2014 Tycho Brahe Prize awarded to A. Labeyrie
The European Astronomical Society awards its 2014 Tycho Brahe Prize to Antoine Labeyrie in recognition of his outstanding contributions to modern optical imaging at high angular resolution. Since 2007, the Tycho Brahe Prize is awarded annually in acknowledgment of the development or exploitation of European instruments or major discoveries based largely on such instruments.
Having invented holographic gratings, Antoine Labeyrie proposed the technique of speckle interferometry, which allowed reaching the diffraction limit of telescopes especially the largest ones. Then, he was the first to obtain interference fringes between two separate telescopes after the early single-telescope demonstration by A. Michelson et al. nearly a century ago. He continues to produce an amazing variety of innovative concepts for optical interferometry with large diffracting pupils.
Labeyrie’s deep understanding of optics and physics fuelled his interest in the challenges of astronomical observing, more especially in ways to improve angular resolution. He proposed the method of “speckle interferometry” and, in 1970, applied it with collaborators to improve the angular resolution of the Palomar 5-m telescope by a factor of 50, leading to many discoveries on single and multiple stars.
As he worked to develop the theory of image formation with multi-aperture instruments, he came with the concept of “hypertelescope imaging”, and he conceived practical ways to implement the principle, which leads to optical arrays of many small apertures which perform much better, in theory, than fewer large ones, at given collecting area.
During the development of adaptive optics for large telescopes in the early 80s, Labeyrie proposed the use of an artificial star, created with a laser beam, and described the necessary theory. Laser Guide Stars are now a cornerstone of the adaptive optics systems of the E-ELT.

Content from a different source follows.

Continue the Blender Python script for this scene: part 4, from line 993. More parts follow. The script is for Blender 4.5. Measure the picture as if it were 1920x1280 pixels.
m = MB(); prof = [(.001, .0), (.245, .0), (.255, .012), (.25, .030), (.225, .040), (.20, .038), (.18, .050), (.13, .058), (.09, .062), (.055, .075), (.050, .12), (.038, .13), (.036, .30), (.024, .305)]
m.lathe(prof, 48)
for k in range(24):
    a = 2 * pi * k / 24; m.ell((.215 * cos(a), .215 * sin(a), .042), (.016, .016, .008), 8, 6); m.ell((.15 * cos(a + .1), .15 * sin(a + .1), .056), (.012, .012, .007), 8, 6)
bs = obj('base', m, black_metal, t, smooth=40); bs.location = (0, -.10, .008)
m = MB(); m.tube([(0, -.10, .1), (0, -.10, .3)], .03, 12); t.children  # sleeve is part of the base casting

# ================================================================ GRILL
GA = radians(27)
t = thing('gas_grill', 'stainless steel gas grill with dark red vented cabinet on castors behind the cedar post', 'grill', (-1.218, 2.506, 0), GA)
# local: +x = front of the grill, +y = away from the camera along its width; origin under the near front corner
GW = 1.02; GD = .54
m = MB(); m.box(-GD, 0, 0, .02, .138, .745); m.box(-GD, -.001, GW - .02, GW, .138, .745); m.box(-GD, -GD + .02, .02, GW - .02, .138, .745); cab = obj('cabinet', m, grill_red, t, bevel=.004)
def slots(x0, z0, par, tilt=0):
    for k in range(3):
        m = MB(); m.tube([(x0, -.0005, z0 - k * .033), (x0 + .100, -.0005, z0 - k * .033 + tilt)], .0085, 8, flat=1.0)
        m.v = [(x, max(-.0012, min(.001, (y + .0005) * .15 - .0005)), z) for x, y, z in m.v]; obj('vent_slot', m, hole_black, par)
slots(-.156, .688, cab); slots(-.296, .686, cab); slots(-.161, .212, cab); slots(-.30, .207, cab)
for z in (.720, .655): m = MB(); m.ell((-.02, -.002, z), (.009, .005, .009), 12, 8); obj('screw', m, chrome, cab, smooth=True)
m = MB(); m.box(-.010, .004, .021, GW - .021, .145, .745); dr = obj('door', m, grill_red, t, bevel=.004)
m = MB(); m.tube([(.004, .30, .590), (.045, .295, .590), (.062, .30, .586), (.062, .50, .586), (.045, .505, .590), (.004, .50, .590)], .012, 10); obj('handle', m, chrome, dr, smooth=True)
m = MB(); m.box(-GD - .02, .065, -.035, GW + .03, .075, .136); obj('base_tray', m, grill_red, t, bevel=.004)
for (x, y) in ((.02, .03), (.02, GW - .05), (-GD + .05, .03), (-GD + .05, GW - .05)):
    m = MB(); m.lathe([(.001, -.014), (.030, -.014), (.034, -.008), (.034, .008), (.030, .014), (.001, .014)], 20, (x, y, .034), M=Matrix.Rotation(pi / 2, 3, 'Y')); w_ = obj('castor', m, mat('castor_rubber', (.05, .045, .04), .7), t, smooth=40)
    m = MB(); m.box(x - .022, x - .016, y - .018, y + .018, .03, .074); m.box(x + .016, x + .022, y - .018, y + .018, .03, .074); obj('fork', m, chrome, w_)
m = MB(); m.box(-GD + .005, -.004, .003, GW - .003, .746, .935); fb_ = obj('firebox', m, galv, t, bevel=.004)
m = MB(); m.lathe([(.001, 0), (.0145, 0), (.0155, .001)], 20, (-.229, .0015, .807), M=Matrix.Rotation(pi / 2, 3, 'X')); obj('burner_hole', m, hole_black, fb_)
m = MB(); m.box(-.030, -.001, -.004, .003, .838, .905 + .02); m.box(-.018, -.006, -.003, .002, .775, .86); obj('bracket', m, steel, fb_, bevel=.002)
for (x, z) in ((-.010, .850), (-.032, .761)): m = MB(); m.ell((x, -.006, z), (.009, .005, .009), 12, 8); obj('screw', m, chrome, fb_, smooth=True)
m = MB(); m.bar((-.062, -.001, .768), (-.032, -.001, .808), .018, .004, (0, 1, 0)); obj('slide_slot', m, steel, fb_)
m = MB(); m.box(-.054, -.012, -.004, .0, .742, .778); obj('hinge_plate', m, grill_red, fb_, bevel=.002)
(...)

Antoine Labeyrie obtained his PhD from the University of Orsay, France, in 1968, before starting his career as an optical engineer for the French National Centre for Scientific Research [CNRS] in 1971. Throughout his career, Labeyrie has proved that he is an astronomer of singularly innovative genius, the source of the most important breakthroughs in the field of astronomy. Reaching the diffraction limit in optical light, then breaking through this frontier by the practical application of interferometry was revolutionary, although it appears commonplace now.